Although it had far less influence on the vision of Santa than Moore’s poem, the New York Sun’s editorial response to young Virginia O’Hanlon’s query about his existence has probably had a greater effect on the way people think about him. The piece, which ran first in 1897 and has resurfaced seemingly every holiday season thereafter, captured for both adults and children the essential innocence and trust of the Santa Claus tradition.
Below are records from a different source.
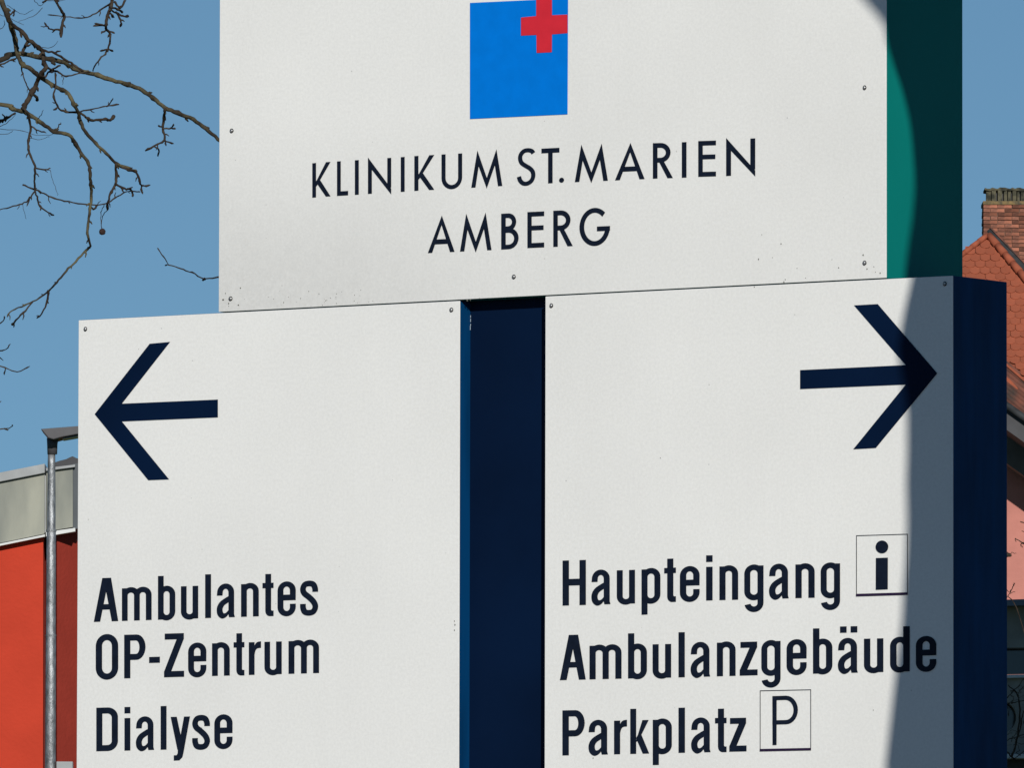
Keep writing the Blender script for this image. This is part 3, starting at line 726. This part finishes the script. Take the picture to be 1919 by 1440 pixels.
# set-back wall turned away to the right, grazing shade painted into its red
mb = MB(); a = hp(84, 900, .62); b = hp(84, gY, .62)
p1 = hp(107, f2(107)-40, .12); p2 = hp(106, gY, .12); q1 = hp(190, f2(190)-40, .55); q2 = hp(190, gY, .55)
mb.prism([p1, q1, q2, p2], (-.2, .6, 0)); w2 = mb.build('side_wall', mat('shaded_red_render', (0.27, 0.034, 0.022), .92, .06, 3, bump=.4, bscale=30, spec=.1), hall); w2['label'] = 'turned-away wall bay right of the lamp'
slab('wall_recess', [(80, f2(80)-30), (110, f2(110)-30), (110, gY), (78, gY)], .3, .45, Q['rafter'], hall)
edges = [-520, -340, -128, 84.2]
for a, b in zip(edges, edges[1:]):
    slab('fascia_panel', [(a+.8, f0(a)), (b-.8, f0(b)), (b-.8, f1(b)), (a+.8, f1(a))], .05, .0, Q['cladding'], hall, .003)
slab('fascia_panel', [(87, 884.5), (136.5, 877.3), (136.5, 988.5), (87, 997)], .05, .02, Q['cladding'], hall, .003)
slab('corner_trim', [(136.9, 870), (150, 868), (150, 990), (136.9, 993)], .25, .03, mat('slate_trim', (.045,.055,.065), .6, .1), hall)
slab('fascia_backing', [(-520, f0(-520)-2), (84, f0(84)-1), (145, f0(145)+1), (145, f1(145)-3), (-520, f1(-520)-1)], .01, .06, Q['coping'], hall)
slab('coping', [(-520, tp(-520)), (84, tp(84)), (84, f0(84)-1), (-520, f0(-520)-1)], .5, -.04, Q['coping'], hall, .004)
slab('coping', [(86, 877.5), (141, 871), (141, 876), (86, 883.5)], .5, -.02, Q['coping'], hall, .004)
slab('drip_edge', [(-520, f1(-520)+1), (84, f1(84)+1), (84, f2(84)), (-520, f2(-520))], .09, -.02, Q['drip'], hall)
slab('drip_edge', [(86, 998), (141, 990), (141, 996.5), (86, 1006)], .12, .0, Q['drip'], hall)
mb = MB(); mb.prism([hp(-520, f0(-520)+3, .3), hp(145, f0(145)+3, .3), hp(145, f0(145)+9, .3), hp(-520, f0(-520)+9, .3)], (0, 9, 0)); mb.build('roof', Q['darkroof'], hall)
# dark far roof showing above the fascia
fr = empty('far_dark_roof_house', at(130, 900, 140).xy.to_3d()); tag(fr, 'dark low roof peeking above the grey fascia beside the sign', 'building')
of = fr.location; mb = MB()
pr = [(100,868),(112,864),(124,861),(131,857.5),(136,855.5),(143,859),(152,861),(170,868),(230,880),(230,3000),(100,3000)]
mb.prism([at(x, y, 140)-of for x, y in pr[:9]] + [at(230,900,140)-of, at(100,900,140)-of], (0, 6, 0)); mb.build('roof', Q['darkroof'], fr)
mb = MB(); mb.prism([at(104,900,140.3)-of, at(226,900,140.3)-of, at(226,gY-200,140.3)-of, at(104,gY-200,140.3)-of], (0, 5, 0)); mb.build('wall', Q['pink'], fr)

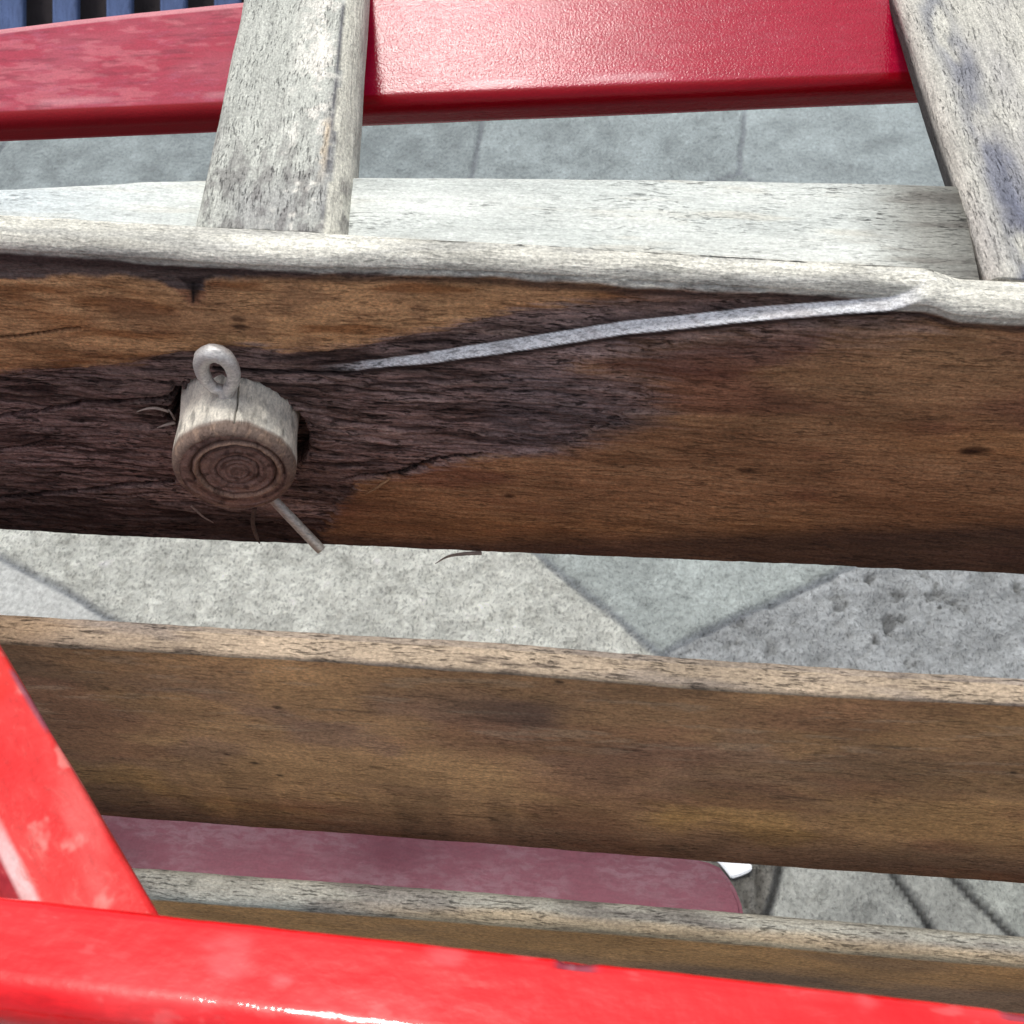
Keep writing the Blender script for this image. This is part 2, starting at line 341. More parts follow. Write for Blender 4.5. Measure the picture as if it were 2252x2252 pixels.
# ribbed screen on the paving, far left behind the chair
def simple_box(name, mat, parent, x0, x1, y0, y1, z0, z1, col, r=.003, fx=(1,.5,0)):
    mw = Matrix.Translation(Vector(((x0+x1)/2, y0, z0)))
    hx = (x1-x0)/2
    return board(name, mat, parent, mw, np.linspace(-hx, hx, 12), 0, y1-y0, 0, z1-z0, (r,)*4, (12,4,3,3), 4,
                 paint=lambda B: (np.tile(np.asarray(col), B['X'].shape+(1,)), fxa(B, *fx)))
def upright(name, mat, parent, x, y, z0, z1, w, d, col, fx=(1,.5,0), mirror=1):
    mw = frame(np.array([x, y, z0]), (0,0,1), (-1,0,0))
    return board(name, mat, parent, mw, np.linspace(0, z1-z0, 16), -d/2, d/2, -w/2, w/2, (.003,)*4, (10,6,6,6), 4,
                 paint=lambda B: (np.tile(np.asarray(col), B['X'].shape+(1,)), fxa(B, *fx)))
M_F = wood('painted_slat_wood', dash=.2, streak=.2, blotch=.2, bump=.0008, seed=9, k=.4)
scr = bpy.data.objects.new('slatted_screen', None); COL.objects.link(scr)
FY = 1.36
scr.location = (-.75, FY, 0); bpy.context.view_layer.update()
scr['label'] = 'dark screen with pale blue upright slats standing beyond the chair, top left corner'; scr['category'] = 'screen'
xa = at(33, 20, Y=FY)[0]; xb = at(151, 20, Y=FY)[0]; pitch = xb-xa
simple_box('back_panel', M_F, scr, xa-9.4*pitch, xa+5.5*pitch, FY+.30, FY+.32, 0, .40, S(58,54,56))
for k in range(-9, 5):                       # slats lean back like a propped-up lounger
    pa = at(33+118*k, 60, Y=FY); ry = CAMR @ np.array([33+118*k-1126.0, 1226.0, -FPX]); pb = EYE + ry*(pa[0]/ry[0]); dv = norm(pb-pa)
    p0 = pa - dv*(pa[2]/dv[2]); mw = frame(p0, dv, norm(np.cross(dv, (1,0,0))))
    board('slat', M_F, scr, mw, np.linspace(0, .42, 16), -pitch*.23, pitch*.23, -.012, 0, (.003,)*4, (8,8,6,6), 4, paint=lambda B: (np.tile(S(96,114,156), B['X'].shape+(1,)), fxa(B)))
p0 = at(33+118*-2, 60, Y=FY+.015); p0 = p0 - dv*(p0[2]/dv[2]); mw = frame(p0, dv, norm(np.cross(dv, (1,0,0))))
board('backing', M_F, scr, mw, np.linspace(.0, .40, 10), -6.5*pitch, 7.5*pitch, .006, .02, (.003,)*4, (4,8,4,4), 4, paint=lambda B: (np.tile(S(62,56,58), B['X'].shape+(1,)), fxa(B)))

# ------------------------------------------------------------------ THE WEATHERED CHAIR
chair = bpy.data.objects.new('garden_chair', None); COL.objects.link(chair); chair.location = (0, .25, 0)
bpy.context.view_layer.update()
chair['label'] = 'weathered grey brown wooden chair with crimson slats and a peg through its cracked beam'; chair['category'] = 'chair'
XL, XR = -.47, .45

# ---- beam with the split and the peg hole (front plane 0.22 m ahead of the camera)
YA = .22
def XZ(pts, Y=YA): return [tuple(at(px, py, Y=Y)[[0, 2]]) for px, py in pts]
lip_l = np.array(XZ([(0,560),(466,586)], YA) + XZ([(1014,606),(1515,633),(1853,652)], YA+.003)); lip_r = np.array(XZ([(1990,702),(2252,711)]))
bot = np.array(XZ([(0,1169),(932,1214),(2252,1268)]))
SL = (bot[2,1]-bot[0,1])/(bot[2,0]-bot[0,0])
def ext(P):                                   # extend by its own slope
    P = np.asarray(P); s0 = (P[-1,1]-P[0,1])/(P[-1,0]-P[0,0])
    return lambda x: np.where(x < P[0,0], P[0,1]+(x-P[0,0])*s0, np.where(x > P[-1,0], P[-1,1]+(x-P[-1,0])*s0, np.interp(x, P[:,0], P[:,1])))
_pf = np.polyfit(lip_l[:,0], lip_l[:,1], 1); lipf = lambda x: np.polyval(_pf, x)
zA1 = lambda x: lipf(x) + .0052
zA0 = ext(bot)

crack0 = XZ([(583,818),(700,820),(781,818),(962,797),(1126,774),(1371,736),(1651,707),(1954,684),(1995,672)]) 
lipb = lambda x: lipf(x) - .0004*sst(.045, .062, x)
tipx = at(2062, 600, Y=.226)[0]
crack = crack0 + [(tipx-.0035, float(zA1(tipx))-.0022), (tipx, float(zA1(tipx))-.0002)]
orange = XZ([(-60,618),(0,618),(140,612),(268,604),(350,618),(385,640),(420,668),(440,660),(460,616),(606,606),(760,612),(1014,618),(1399,640),(1678,662),(1632,667),(1166,699),(1002,734),(816,769),(653,783),(560,763),(455,760),(385,775),(291,798),(117,822),(0,825),(-60,828)])
dark = XZ([(-200,825),(0,822),(291,798),(385,775),(560,763),(653,783),(816,769),(1166,699),(1632,672),(1940,692),(1990,697),(1990,701),(1748,724),(1560,742),(1300,790),(1240,810),(1420,850),(1440,900),(1224,985),(1002,1014),(886,1049),(790,1060),(740,1110),(690,1220),(300,1200),(-200,1180)])
grey_mid = XZ([(1090,820),(1180,800),(1330,860),(1480,900),(1400,960),(1230,1000),(1040,1010)])
C1 = XZ([(-200,742),(0,742),(70,733),(175,719)]); C2 = XZ([(-200,955),(0,921),(175,892),(378,880)]); C3 = XZ([(-200,1120),(0,1098),(130,1088),(233,1075),(378,1063)])
C4 = XZ([(470,816),(583,822),(700,826),(790,826)]); C5 = XZ([(740,1060),(790,1050),(886,1042),(960,1012),(1060,1000)]); C6 = XZ([(-50,998),(40,990),(90,976)])
hole = at(526, 952, Y=YA)[[0,2]]; HR = .0186
smooth_red = XZ([(1280,790),(1560,742),(1850,715),(1800,790),(1600,850),(1330,830)])
def fieldsA(B):
    X, Z = B['X'], B['Z']; f = {}
    wx = X + .0012*fbm(X*90, Z*240, 4, 2); wz = Z + .0011*fbm(X*110, Z*300, 4, 3) + .0006*fbm(X*500, Z*700, 3, 4)
    fibx = wx + (.0030+.010*sst(-.02, .05, X))*fbm(X*18, Z*1500+fbm(X*60, Z*200, 2, 5)*2, 3, 7)
    f['or'] = sdp(wx+.35*(fibx-wx), wz, orange); f['dk'] = sdp(fibx, wz, dark)
    wv = 2.2*fbm(X*45, Z*160, 3, 52); f['fib'] = fbm(X*55+wv*.3, Z*1250+wv*1.6, 4, 53, .6)
    f['gm'] = sdp(wx, wz, grey_mid); f['sr'] = sdp(wx, wz, smooth_red)
    cz = np.interp(X, [p[0] for p in crack], [p[1] for p in crack]); f['cz'] = cz + .00012*fbm(X*120, X*0+2, 3, 6)
    f['rec'] = .0029*sst(crack[0][0], crack[4][0], X)
    up = sst(0, .0012, Z - f['cz'])
    top = B['F'] >= 1
    xt = tipx + .002*fbm(B['Y']*900, X*0, 2, 8) - (B['Z'] < B['z1']-.002)*(.006)*sst(0, .004, B['z1']-B['Z'])
    up = np.where(X > crack[-1][0], 0, up)
    upt = 1 - sst(-.0010, .0006, X - tipx)
    f['up'] = np.where(B['F'] >= 2, upt, up); f['off'] = f['up']*f['rec'] + .0006*f['rec']/.0034*0
    return f
def dispA(B):
    X, Z, F = B['X'], B['Z'], B['F']; f = fieldsA(B); B['f'] = f
    front = (F <= 1) | (F == 7)
    d = .00045*fbm(X*35, Z*260, 5, 11) + .00022*fbm(X*260, Z*1500, 3, 12)
    dkm = sst(-.0004, .0006, f['dk']); orm = sst(-.0003, .0005, f['or'])
    rough = .0005*fbm(X*160, Z*520, 4, 14) + .0007*f['fib']
    d = d + np.where(F == 0, dkm*(rough-.0009) + orm*.0004, 0)
    topband = sst(.0, .0008, -f['or'])*(Z > lipf(X)-.006)*(F == 0); d = d - .0005*topband
    for P, wd, dep in ((C1,.00035,.002),(C2,.0006,.005),(C3,.0006,.005),(C4,.0005,.003),(C5,.0003,.0012),(C6,.0002,.001)):
        dd, t = dseg(X, Z + .0004*fbm(X*90, X*0+1, 2, int(dep*9000)), P); wdl = wd*(.6+.9*np.abs(fbm(X*40, X*0, 2, 19)))
        d = d - (F == 0)*dep*(1-sst(wdl*.4, wdl*1.5, dd))
    # lens-shaped gap right under the raised split edge
    # peg hole, ragged on its left
    ang = np.arctan2(Z-hole[1], X-hole[0]); rr = np.hypot(X-hole[0], Z-hole[1])
    R = HR + .0007*fbm(ang*3, ang*0, 3, 23) + .0026*np.exp(-((ang-2.45)/.6)**2)*(.7+1.4*fbm(ang*16, rr*400, 3, 29)) + .0006*fbm(ang*12, rr*300, 3, 30)
    B['holem'] = (1-sst(R-.0003, R+.0001, rr))*(F == 0)
    d = d - .0082*B['holem']
    d = d - .0012*(1-sst(R, R+.0035, rr))*(F == 0)*(1-B['holem'])*np.clip(-(ang*0-.4)+fbm(ang*8, rr*900, 2, 33), 0, 1)
    nled = (1-sst(.0012, .0030, np.abs(Z-f['cz']-.0006)))*sst(crack[1][0], crack[3][0], X)*(F <= 1); d = d*(1-.85*nled)
    lipn = .00016*fbm(X*110, (B['Y']-B['Z'])*500, 4, 16)
    d = np.where((F >= 1) & (F <= 3), d*.3+lipn, d)
    dy = np.where(front | (F == 2), f['off'], 0) * np.where(F == 2, 1-sst(B['y0']+.004, B['y0']+.010, B['Y']), 1)
    dz = -.0024*sst(-.003, .007, X-tipx)*sst(.014, .006, B['z1']-Z)
    wav = .0004*fbm(X*22, X*0, 3, 91)
    return d, dy, dz + np.where(F == 7, wav, 0)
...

The Sun piece also supplied the nation with a catchphrase that helped unify the previously disparate roles Santa had played in various ethnic traditions. It is probably no coincidence that the phrase “Yes, Virginia, there is a Santa Claus” entered the national lexicon at about the same time the mass media in general—and advertisers in particular—began in earnest to capitalize on the bearded one’s popularity. The nation finally had a single perception of Santa to which publishers and marketers alike could appeal.

Although Thomas Nast’s drawings had the greatest impact as far as standardizing the various images of St. Nicholas into a single chubby, smiling figure, the final touches were added (or at least formalized) in the 1920s by artist Haddon Sundblom in a series of Coca-Cola ads. Sundblom’s Santa had red cheeks, wore a red gown with white-fur trim, and radiated a rotund good cheer. Not surprisingly, he also liked Coca-Cola. The ad campaign ran for 35 years, and was even revived in the 1990s.

Christmas Spirit

Francis Church, the writer for the New York Sun who penned the famous response to Virginia O'Hanlon's 1897 query about Santa Claus, never received credit for the work during his lifetime. That's not unusual for newspaper editorial writers, however; staff on newspaper editorial pages often write as the voice of the paper as a whole rather than as individuals.

And so St. Nicholas has made his way from Asia Minor to American department stores, undergoing a few alterations on the way. Indeed, it’s doubtful whether St. Nicholas would recognize himself in the Santa Claus of today if the two were to come face to face. Still, perhaps somewhere, somehow, St. Nicholas is aware of the joy his existence has brought to children and the children at heart everywhere.

After all, if it were not for this quietly devout and generous man, there would be no Santa Claus. And who could imagine Christmas without Santa?